AKP'nin işbaşına getirdiği Denizcilik İşletmeleri Genel Müdürü Burhan Külünk bu garip ihaleye doyurucu açıklık getirememektedir.
Bir ilginç bağlantı daha... Binali Yıldırım, Santour'un bağlı olduğu Sancak Holding'in eski müdürüdür.
Neticede... Ulaştırma Bakanı Binali Yıldırım Ankara Feribotu'nu tanıdık şirkete ucuza kiralama karşılığı oğluna yüklü krediler sağlamış görünümdedir.
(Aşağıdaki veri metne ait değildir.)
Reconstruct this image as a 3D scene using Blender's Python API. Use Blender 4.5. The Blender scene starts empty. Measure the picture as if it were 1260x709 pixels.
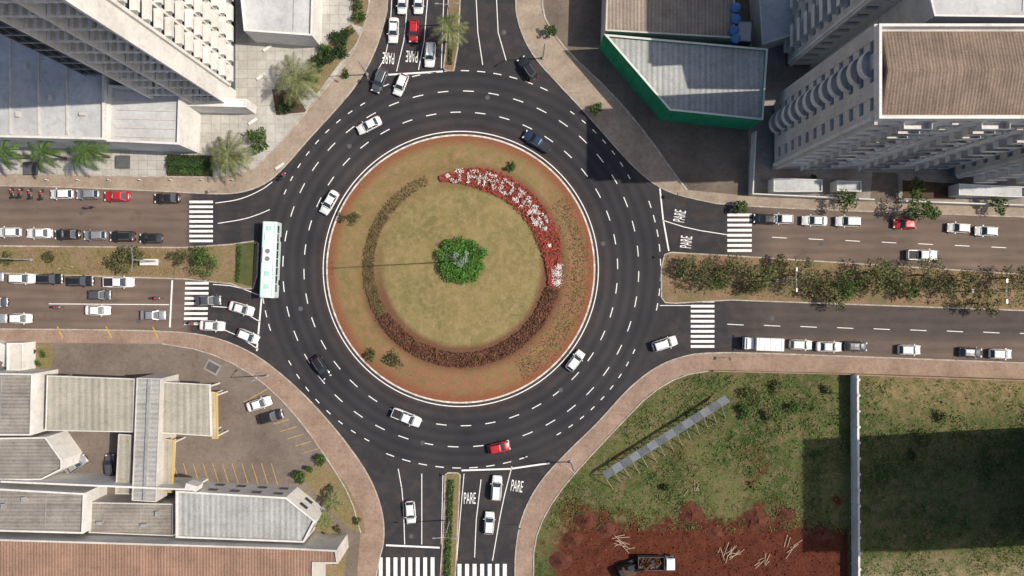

Açık bir yolsuzluk tablosu var ortada.
Neden AKP'de kimse bu konuyla ilgili konuşmuyor?
***
Binali Yıldırım Kıbrıs THY Yönetim Kurulu Başkanlığı'na Celal Akbulut adlı bir emekli emniyet mensubunu atıyor. Hürriyet Gazetesi geçen cumartesi günü Akbulut'un dolandırıcılık, tecavüz, hırsızlık dahil 65 suçtan yargılandığını yazıyor. Akbulut haber yayımlanınca istifa ediyor. Binali Yıldırım diyor ki:
- Geçmişini araştırmadık, tayin söz konusu olduğunda araştıracaktık...
Oysa Bakanlığa odacı alınırken bile günlerce güvenlik soruşturması yapılıyor. Sonuç... Eski Büyükşehir kadrosu çalışmaya başladı.
DSP'den ayrılan İzmir Belediye Başkanı Ahmet Piriştina bugün CHP'ye katılıyor. Sezonun en kârlı transferi; çünkü hem CHP, hem Piriştina hem İzmir kazançlı.